The only quarterbacks that look like reliable high-floor starters week in and week out are Brady, Rodgers, and Brees. Then again, Brady stunk it up against the Chiefs in Week 1, Rodgers didn’t exactly light up the Seahawks in the opening week, and Brees is well off his usual pace for a 5,000-yard season. (He’s on pace for “just” 4,624 yards right now.) But if you came into the season with the thought that you’d spend a higher pick or a bigger portion of your auction budget on any one of this trio, you’re probably sitting pretty right now.

For the rest of you, the question is: When is the right time to bail on your underperforming QB? Should you drop Roethlisberger, Rivers, or Wilson and roll the dice with Keenum or McCown? Well, no. You may have to live with wild swings week-to-week, but it’s still too early to abandon all hope for a bounce back to something closer to consistency.

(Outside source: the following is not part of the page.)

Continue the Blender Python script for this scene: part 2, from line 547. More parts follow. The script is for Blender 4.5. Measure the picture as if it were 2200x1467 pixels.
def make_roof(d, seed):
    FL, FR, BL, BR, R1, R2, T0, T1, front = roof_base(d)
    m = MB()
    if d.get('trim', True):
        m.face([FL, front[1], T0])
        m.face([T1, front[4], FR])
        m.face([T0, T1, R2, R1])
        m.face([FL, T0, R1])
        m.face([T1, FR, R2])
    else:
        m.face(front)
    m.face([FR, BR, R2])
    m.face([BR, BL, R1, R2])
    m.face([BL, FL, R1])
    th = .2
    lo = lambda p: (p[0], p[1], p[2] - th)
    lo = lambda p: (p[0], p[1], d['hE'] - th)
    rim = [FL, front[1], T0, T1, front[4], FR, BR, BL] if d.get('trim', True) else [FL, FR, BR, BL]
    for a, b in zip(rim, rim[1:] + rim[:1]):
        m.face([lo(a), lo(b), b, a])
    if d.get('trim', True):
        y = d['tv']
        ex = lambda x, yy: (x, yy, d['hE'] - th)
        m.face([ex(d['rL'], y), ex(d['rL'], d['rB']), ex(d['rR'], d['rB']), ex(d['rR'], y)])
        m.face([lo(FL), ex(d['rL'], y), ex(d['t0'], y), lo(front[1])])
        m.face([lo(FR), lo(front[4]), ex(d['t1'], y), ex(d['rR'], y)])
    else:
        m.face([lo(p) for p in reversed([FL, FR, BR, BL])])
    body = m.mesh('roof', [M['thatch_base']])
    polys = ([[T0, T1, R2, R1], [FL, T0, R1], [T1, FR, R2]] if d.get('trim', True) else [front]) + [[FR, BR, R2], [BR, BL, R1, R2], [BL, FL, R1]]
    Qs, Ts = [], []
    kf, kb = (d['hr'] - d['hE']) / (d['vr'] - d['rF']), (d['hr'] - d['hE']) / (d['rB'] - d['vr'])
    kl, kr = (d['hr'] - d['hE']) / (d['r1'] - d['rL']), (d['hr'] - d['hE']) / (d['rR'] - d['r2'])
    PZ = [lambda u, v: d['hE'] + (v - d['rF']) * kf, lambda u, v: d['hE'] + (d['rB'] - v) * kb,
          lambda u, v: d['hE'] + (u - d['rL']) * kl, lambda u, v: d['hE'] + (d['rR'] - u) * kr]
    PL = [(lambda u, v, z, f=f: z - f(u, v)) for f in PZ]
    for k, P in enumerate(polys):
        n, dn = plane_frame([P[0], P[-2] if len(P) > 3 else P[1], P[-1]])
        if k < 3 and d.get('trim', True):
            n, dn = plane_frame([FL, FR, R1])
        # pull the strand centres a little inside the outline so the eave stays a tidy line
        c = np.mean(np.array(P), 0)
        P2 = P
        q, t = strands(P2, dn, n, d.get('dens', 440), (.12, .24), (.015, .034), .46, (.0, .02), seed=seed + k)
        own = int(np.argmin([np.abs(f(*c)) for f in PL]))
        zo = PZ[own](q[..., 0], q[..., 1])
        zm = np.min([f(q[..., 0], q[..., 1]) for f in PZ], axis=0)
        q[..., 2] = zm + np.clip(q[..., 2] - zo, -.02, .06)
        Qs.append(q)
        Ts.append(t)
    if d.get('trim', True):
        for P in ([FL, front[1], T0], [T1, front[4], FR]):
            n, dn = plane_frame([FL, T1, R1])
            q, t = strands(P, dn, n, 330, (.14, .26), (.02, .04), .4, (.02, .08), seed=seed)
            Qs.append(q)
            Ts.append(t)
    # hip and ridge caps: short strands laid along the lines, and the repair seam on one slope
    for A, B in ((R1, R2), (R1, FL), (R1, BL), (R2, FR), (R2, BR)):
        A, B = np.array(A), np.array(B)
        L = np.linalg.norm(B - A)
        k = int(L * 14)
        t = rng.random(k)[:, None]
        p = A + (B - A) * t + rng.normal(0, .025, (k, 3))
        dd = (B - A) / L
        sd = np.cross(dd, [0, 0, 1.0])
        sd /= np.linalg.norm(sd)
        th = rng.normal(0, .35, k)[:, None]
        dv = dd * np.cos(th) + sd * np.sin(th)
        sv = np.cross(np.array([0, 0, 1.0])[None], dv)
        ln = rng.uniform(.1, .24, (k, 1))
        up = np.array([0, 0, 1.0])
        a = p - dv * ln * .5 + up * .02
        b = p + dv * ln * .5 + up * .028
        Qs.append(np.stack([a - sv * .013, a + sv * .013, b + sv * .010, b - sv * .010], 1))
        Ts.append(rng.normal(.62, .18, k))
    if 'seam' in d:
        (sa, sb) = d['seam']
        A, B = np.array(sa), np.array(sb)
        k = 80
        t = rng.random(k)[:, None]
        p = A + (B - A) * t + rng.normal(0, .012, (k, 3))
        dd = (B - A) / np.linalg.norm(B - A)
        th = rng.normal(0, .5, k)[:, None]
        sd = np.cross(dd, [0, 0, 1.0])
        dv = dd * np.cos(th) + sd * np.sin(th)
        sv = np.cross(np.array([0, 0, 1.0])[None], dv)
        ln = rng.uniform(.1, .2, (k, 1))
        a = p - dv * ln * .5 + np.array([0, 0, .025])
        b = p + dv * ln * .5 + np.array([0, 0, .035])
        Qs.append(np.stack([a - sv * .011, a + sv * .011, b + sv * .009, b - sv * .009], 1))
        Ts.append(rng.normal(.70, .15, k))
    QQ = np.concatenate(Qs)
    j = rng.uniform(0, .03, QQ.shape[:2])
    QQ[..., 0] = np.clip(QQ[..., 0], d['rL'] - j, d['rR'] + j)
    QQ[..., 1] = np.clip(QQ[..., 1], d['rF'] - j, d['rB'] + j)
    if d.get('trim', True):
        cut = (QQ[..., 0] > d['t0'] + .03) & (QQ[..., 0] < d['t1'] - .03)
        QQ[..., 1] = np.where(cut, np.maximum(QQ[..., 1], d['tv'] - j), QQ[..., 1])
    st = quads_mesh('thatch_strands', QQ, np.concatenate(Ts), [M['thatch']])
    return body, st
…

Wilson always gets better as the year goes, Rivers still has plenty of talented targets in the passing game, and Roethlisberger has high upside every week just because of the fact he’s throwing to Antonio Brown, Martavis Bryant, and Le’Veon Bell.

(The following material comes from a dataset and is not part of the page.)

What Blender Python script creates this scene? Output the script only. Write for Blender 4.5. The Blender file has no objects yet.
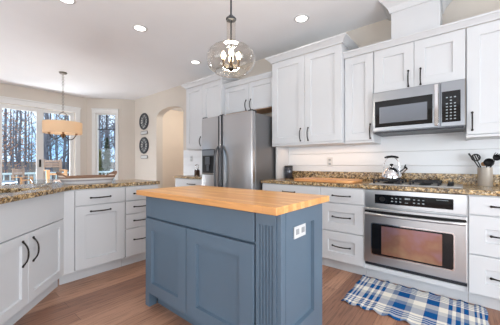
import bpy, bmesh, math, random
from mathutils import Vector, Matrix
random.seed(7)
S = bpy.context.scene
COL = S.collection
PI = math.pi

# ------------------------------------------------------------------ camera
cam_d = bpy.data.cameras.new('camera')
cam = bpy.data.objects.new('camera', cam_d)
COL.objects.link(cam)
cam.location = (0.7324, -3.2682, 1.1104)
cam.rotation_euler = (PI / 2, 0, 0.6877)
cam_d.sensor_width = 36
cam_d.lens = 258.67 / 500 * 36
cam_d.shift_y = 0.0037
cam_d.clip_start = 0.02
S.camera = cam


def lin(c):
    c = c / 255.0
    return c / 12.92 if c <= 0.04045 else ((c + 0.055) / 1.055) ** 2.4


def rgb(r, g, b):
    return (lin(r), lin(g), lin(b), 1.0)


# ------------------------------------------------------------------ world
W = bpy.data.worlds.new('sky')
S.world = W
W.use_nodes = True
wn = W.node_tree.nodes
wl = W.node_tree.links
bg = wn['Background']
tc = wn.new('ShaderNodeTexCoord')
nz = wn.new('ShaderNodeTexNoise')
nz.inputs['Scale'].default_value = 3.0
nz.inputs['Detail'].default_value = 4.0
rp = wn.new('ShaderNodeValToRGB')
rp.color_ramp.elements[0].position = 0.38
rp.color_ramp.elements[0].color = rgb(150, 195, 230)
rp.color_ramp.elements[1].position = 0.58
rp.color_ramp.elements[1].color = rgb(240, 246, 252)
wl.new(tc.outputs['Generated'], nz.inputs['Vector'])
wl.new(nz.outputs['Fac'], rp.inputs['Fac'])
wl.new(rp.outputs['Color'], bg.inputs['Color'])
bg.inputs['Strength'].default_value = 2.2

# ------------------------------------------------------------------ exposure
S.view_settings.view_transform = 'Standard'
S.view_settings.look = 'None'
S.view_settings.gamma = 1.0
S.view_settings.use_curve_mapping = False
S.view_settings.exposure = -0.2


def area(name, loc, rot, sx, sy, power, color=(1, 1, 1)):
    d = bpy.data.lights.new(name, 'AREA')
    d.shape = 'RECTANGLE'
    d.size = sx
    d.size_y = sy
    d.energy = power
    d.color = color
    o = bpy.data.objects.new(name, d)
    o.location = loc
    o.rotation_euler = rot
    COL.objects.link(o)
    return o


# fill lamps added by solid rear and right walls, then dining window daylight
area('rear_wall_fill', (-1.2, -6.85, 1.3), (PI / 2 + 0.25, 0, 0), 5.5, 2.2, 178, (0.86, 0.935, 1.0))  # added fill lamp, the rear wall has no window
area('side_wall_fill', (3.1, -3.0, 1.3), (PI / 2 + 0.2, 0, PI / 2), 3.4, 2.0, 225, (0.86, 0.935, 1.0))  # fill lamp added before the windowless right wall
area('dining_window_daylight', (-8.3, -2.6, 3.7), (PI / 2 - 0.65, 0, -PI / 2), 3.4, 2.0, 340, (0.92, 0.965, 1.0))
area('deck_ceiling_fill', (-7.7, -2.6, 0.25), (PI / 2 + 0.6, 0, -PI / 2), 3.4, 1.0, 320, (0.96, 0.98, 1.0))  # lamp added low over the deck to brighten the dining ceiling
area('under_cabinet_glow', (-0.62, -0.17, 1.335), (0, 0, 0), 1.1, 0.05, 1.6, (1.0, 0.70, 0.48))


def point(name, loc, power, color, r=0.03):
    d = bpy.data.lights.new(name, 'POINT')
    d.energy = power
    d.color = color
    d.shadow_soft_size = r
    o = bpy.data.objects.new(name, d)
    o.location = loc
    COL.objects.link(o)
    return o


# ------------------------------------------------------------------ materials
def mat(name, color=(0.8, 0.8, 0.8, 1), rough=0.5, metal=0.0, spec=0.5, emit=None, estr=0.0):
    m = bpy.data.materials.new(name)
    m.use_nodes = True
    b = m.node_tree.nodes['Principled BSDF']
    b.inputs['Base Color'].default_value = color
    b.inputs['Roughness'].default_value = rough
    b.inputs['Metallic'].default_value = metal
    b.inputs['Specular IOR Level'].default_value = spec
    if emit:
        b.inputs['Emission Color'].default_value = emit
        b.inputs['Emission Strength'].default_value = estr
    return m


def nodes(m):
    nt = m.node_tree
    return nt, nt.nodes, nt.links, nt.nodes['Principled BSDF']


def coords(m, scale=(1, 1, 1), rot=(0, 0, 0), kind='Object'):
    nt, n, l, b = nodes(m)
    t = n.new('ShaderNodeTexCoord')
    mp = n.new('ShaderNodeMapping')
    mp.inputs['Scale'].default_value = scale
    mp.inputs['Rotation'].default_value = rot
    l.new(t.outputs[kind], mp.inputs['Vector'])
    return mp.outputs['Vector']


def noise(m, vec, scale, detail=3.0, rough=0.55):
    nt, n, l, b = nodes(m)
    x = n.new('ShaderNodeTexNoise')
    x.inputs['Scale'].default_value = scale
    x.inputs['Detail'].default_value = detail
    x.inputs['Roughness'].default_value = rough
    l.new(vec, x.inputs['Vector'])
    return x.outputs['Fac']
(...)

But in the meantime, it may be worth it this year more than most to dedicate an extra roster spot to a backup quarterback and take a flier or two on potential breakout stars at the position. At this rate, even passers like Jared Goff, Jacoby Brissett, and Deshaun Watson could outscore some established fantasy starters.

Sure, the odds are low that the Rams will continue to outpace the Greatest Show on Turf, and you can’t expect Goff to complete 79 percent of his passes for 292 yards and three touchdowns every week (like he did against the Niners on Thursday Night Football). But it’s becoming more and more apparent that Sean McVay is turning the former top-overall pick into a professional passer, and with McVay calling plays and Todd Gurley turning swing passes into defender-hurdling touchdowns, the second-year passer could end up being a better option than some of his more experienced counterparts.

You could say the same types of things about Watson and Brissett. Watson still faces a pretty steep learning curve in Bill O’Brien’s complex passing offense, but we saw him do plenty of the things that made him a national champion at Clemson last Sunday in New England. The first-round pick showed glimpses of his ability to put the offense on his back and attack the defense with aggressive downfield throws—and when all else fails, he’s also proved that he can force-feed the ball to DeAndre Hopkins or pull off a Houdiniesque escape to keep plays alive. Brissett showed a similar dynamic skill set on Sunday, passing for a touchdown and running for another two. Though Andrew Luck may return to practice next week, his path back to the field remains foggy. Per reports, the Colts plan to play Luck this year no matter what their record is after the next few weeks, but if Indianapolis loses another couple of games and finds itself all but out of the playoff running, the team may be hesitant to put Luck out there and risk reaggravating his shoulder injury. Brissett could end up being the starter the rest of the way—and his ability to score points with both his arm and his legs could make him a fantasy boon.

Then there’s Teddy Bridgewater, who is eligible to come off the PUP list in three weeks. The Vikings’ former starter is reportedly ready to go should the Vikings need him—and with uncertainty surrounding Sam Bradford’s knee combined with the fact that Keenum has a career passer rating of 80.3, Minnesota just might. We saw what Keenum can do passing to Stefon Diggs and Adam Thielen last week, so Bridgewater’s ceiling is as high as it’s ever been.

As the year goes on, we could see the league’s passing efficiency pick back up and the scoring totals start to approach last year’s numbers, and plenty of the league’s established quarterbacks could go back to playing like we expected them to play. But based on the first few weeks of the season, there's a chance a few of them—whether it’s Dalton, Newton, Wilson, or Roethlisberger—may not. It might be worth having that backup plan in mind.